“Guattarelle” d’artista per T293

21 novembre 2008

Lucie Fontaine nello spazio di Piazza Amendola

Quando nel 2005 inaugurarono la sede di piazza Amendola, sembrava dovesse essere solo una “succursale” della casa madre, quella “T” stava per (via) “Tribunali” e 293 per il numero civico. Poi, a poco a poco, quella nel quartiere “bene”, accanto allo storico Liceo Umberto, diventò il main space. Dall’ottobre di quest’anno invece, invertendo la tendenza, Paola Guadagnino e Marco Altavilla sono ornati alle origini, in quel decumano massimo sempre più condannato al degrado (architettonico, economico e umano) da un’agenda politica, culturale e massmediatica che ha cassato la parola “riqualificazione”. Non un dietrofront, ma un “new deal” con una precisa valenza culturale e, per così dire, civile. «L’investimento è stato molto faticoso – dicono all’unisono i “signori T293” -, ma fare diversamente avrebbe significato tradire questa città, che comunque non ha meno difetti delle altre.
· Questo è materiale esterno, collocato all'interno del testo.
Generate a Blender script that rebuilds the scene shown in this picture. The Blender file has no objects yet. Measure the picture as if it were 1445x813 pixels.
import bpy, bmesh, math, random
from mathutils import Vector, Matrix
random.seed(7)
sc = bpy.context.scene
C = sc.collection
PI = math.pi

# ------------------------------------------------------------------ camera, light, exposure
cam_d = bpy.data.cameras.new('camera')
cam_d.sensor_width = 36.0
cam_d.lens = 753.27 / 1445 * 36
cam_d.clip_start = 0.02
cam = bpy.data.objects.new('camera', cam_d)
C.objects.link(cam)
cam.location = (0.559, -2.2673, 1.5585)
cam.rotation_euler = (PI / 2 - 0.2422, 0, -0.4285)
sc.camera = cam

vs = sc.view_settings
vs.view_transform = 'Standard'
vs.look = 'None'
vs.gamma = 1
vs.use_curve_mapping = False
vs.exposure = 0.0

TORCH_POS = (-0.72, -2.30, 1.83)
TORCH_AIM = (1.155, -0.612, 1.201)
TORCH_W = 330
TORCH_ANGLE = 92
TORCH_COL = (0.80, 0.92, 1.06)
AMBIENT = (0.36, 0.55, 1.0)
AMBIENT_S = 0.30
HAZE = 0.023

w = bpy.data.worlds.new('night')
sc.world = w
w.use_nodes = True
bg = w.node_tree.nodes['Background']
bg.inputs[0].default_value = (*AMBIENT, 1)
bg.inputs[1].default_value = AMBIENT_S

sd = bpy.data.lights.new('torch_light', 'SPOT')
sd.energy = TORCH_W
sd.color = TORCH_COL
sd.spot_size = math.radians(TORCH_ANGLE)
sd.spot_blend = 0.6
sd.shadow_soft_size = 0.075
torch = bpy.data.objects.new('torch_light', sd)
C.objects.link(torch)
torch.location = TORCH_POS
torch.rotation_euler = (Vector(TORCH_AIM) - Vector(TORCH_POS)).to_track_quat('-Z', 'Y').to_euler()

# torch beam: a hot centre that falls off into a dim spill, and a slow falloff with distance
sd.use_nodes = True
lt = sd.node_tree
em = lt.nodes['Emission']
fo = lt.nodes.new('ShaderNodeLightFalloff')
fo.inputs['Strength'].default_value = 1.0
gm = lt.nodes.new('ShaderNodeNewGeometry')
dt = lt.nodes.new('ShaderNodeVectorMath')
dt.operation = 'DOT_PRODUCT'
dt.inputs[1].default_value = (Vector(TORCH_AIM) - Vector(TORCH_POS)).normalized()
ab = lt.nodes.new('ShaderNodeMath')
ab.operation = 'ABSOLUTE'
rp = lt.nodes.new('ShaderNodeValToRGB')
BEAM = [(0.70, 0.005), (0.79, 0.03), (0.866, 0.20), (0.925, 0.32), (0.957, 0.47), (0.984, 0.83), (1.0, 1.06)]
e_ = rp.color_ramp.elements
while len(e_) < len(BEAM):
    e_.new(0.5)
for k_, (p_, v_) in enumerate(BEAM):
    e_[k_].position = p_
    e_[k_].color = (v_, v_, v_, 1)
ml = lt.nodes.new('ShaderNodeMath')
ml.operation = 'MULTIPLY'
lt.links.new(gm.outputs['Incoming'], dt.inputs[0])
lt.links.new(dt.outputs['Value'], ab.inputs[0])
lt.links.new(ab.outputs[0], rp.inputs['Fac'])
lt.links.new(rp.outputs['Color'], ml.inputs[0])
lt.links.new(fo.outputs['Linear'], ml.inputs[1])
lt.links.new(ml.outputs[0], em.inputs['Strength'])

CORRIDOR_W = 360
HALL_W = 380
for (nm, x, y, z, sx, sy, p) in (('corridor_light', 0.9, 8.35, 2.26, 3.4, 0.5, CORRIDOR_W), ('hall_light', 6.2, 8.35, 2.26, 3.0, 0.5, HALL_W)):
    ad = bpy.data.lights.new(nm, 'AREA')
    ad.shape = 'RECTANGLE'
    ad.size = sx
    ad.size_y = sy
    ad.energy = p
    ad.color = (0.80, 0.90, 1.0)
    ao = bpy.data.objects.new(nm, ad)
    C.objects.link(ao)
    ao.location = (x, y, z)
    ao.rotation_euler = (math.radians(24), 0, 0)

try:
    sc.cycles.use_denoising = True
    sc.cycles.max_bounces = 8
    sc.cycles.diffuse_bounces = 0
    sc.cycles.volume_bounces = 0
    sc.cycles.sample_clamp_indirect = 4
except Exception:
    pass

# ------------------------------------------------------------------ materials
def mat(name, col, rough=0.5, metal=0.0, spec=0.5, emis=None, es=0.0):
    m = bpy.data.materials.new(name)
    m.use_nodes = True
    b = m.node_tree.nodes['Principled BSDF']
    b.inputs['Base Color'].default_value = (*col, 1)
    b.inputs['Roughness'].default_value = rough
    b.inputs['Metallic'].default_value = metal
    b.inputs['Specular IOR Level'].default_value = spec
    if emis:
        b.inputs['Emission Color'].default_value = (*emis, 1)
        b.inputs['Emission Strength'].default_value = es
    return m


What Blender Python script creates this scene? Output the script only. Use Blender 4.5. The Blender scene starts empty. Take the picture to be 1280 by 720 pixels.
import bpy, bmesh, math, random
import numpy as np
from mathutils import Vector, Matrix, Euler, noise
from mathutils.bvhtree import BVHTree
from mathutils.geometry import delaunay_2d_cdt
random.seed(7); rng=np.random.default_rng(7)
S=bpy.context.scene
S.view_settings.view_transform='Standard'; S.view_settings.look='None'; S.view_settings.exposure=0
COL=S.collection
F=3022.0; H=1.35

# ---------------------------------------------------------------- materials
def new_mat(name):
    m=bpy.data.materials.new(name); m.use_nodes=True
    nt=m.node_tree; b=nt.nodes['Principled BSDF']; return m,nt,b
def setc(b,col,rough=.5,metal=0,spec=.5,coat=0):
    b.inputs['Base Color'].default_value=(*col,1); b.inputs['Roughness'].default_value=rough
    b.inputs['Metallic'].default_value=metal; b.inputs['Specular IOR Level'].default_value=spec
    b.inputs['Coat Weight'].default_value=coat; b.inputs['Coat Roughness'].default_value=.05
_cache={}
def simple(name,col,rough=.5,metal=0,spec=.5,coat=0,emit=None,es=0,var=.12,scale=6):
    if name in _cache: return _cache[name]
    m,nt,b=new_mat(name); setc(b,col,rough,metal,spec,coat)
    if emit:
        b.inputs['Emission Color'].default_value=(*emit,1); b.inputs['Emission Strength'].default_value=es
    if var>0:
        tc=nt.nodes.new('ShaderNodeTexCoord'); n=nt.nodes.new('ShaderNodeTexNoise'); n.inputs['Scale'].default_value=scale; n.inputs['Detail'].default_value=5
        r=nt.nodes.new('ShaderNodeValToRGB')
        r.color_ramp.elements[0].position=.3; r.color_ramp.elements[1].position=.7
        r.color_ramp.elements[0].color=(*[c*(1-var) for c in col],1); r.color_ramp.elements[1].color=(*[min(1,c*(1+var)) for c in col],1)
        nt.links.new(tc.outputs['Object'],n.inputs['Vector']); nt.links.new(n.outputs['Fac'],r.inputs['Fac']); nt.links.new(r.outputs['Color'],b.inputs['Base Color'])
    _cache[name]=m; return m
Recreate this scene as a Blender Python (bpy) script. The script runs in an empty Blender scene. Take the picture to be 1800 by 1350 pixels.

Nonostante tutto continuiamo a credere nel centro storico ed è questa, forse, la sfida più stimolante». Così, dopo la ristrutturazione progettata da Antonio G. Martiniello, alla prima mostra della stagione – la complessa collettiva “Out of sight”, scrupolosamente curata da Adam Carr intorno al tema del ritiro, del “chiamarsi fuori” dal mondo – seguirà martedì prossimo la personale di Jordan Wolfson, al quale toccò, ironia della sorte, battezzare la “sorellina” di Chiaia con “Jeim no pedti”, curiosa operazione che, lasciando la galleria così com’era, nuda e cruda e col pavimento imbiancato, non lasciò certo indifferente il pubblico.
Un ritorno (tra gli altri in programma, Claire Fontaine e James Beckett) che chiude in grande stile un anno pieno di impegni e soddisfazioni, tra cui il Bâloise Art Prize assegnato a Tris Vonna-Michell nel corso della 39° Art Basel, la “fiera delle fiere”, e il podio sfiorato per il riconoscimento “Illy Present Future” dal vicentino Alberto Tadiello ad “Artissima”.
E lo spazio di piazza Amendola? Resta, ma per progetti curatoriali strettamente site specific e a breve termine, inseriti in un ciclo che, ponendo la domanda “Perché Napoli?”, invita gli artisti ad elaborare una propria percezione della città senza la formula del residence program. I primi a produrla sono stati Lucie Fontaine, un “nom del plume” che i due componenti del misterioso duo hanno rubacchiato per assonanza un po’ a Lucio Fontana un po’ a Claire Fontaine. Un divertissement dadaista che ruota ironicamente intorno alla scatola magica per eccellenza: il teatro. O meglio, il teatrino dei burattini, piazzato al centro dello spazio espositivo e circondato da “guattarelle” molto particolari, ispirate ai personaggi che hanno segnato la scena del contemporaneo all’ombra del Vesuvio: Peppe Morra, Lia Rumma, Hermann Nitsch, Achille Bonito Oliva, Graziella Lonardi, Joseph Kosuth, Marina Abramovic, Ernesto Esposito, Dina Caròla, Joseph Beuys e Andy Warhol, tutti intenti a fare il più classico degli scongiuri con l’indice e il mignolo. Ogni coppia, fomata secondo libere associazioni, ha il proprio fondale – topoi come piazza Plebiscito, il Vesuvio, il Maschio Angioino – e il proprio canovaccio, ma non è detto che non siano intercambiabili. Un lavoro grazioso, flessibile e promiscuo, che manipola sfrontatamente l’oleografia partenopea, quella tendenza a cristallizzare la storia in miti e stereotipi che forse, sotto sotto, lambisce pericolosamente anche il mondo dell’arte.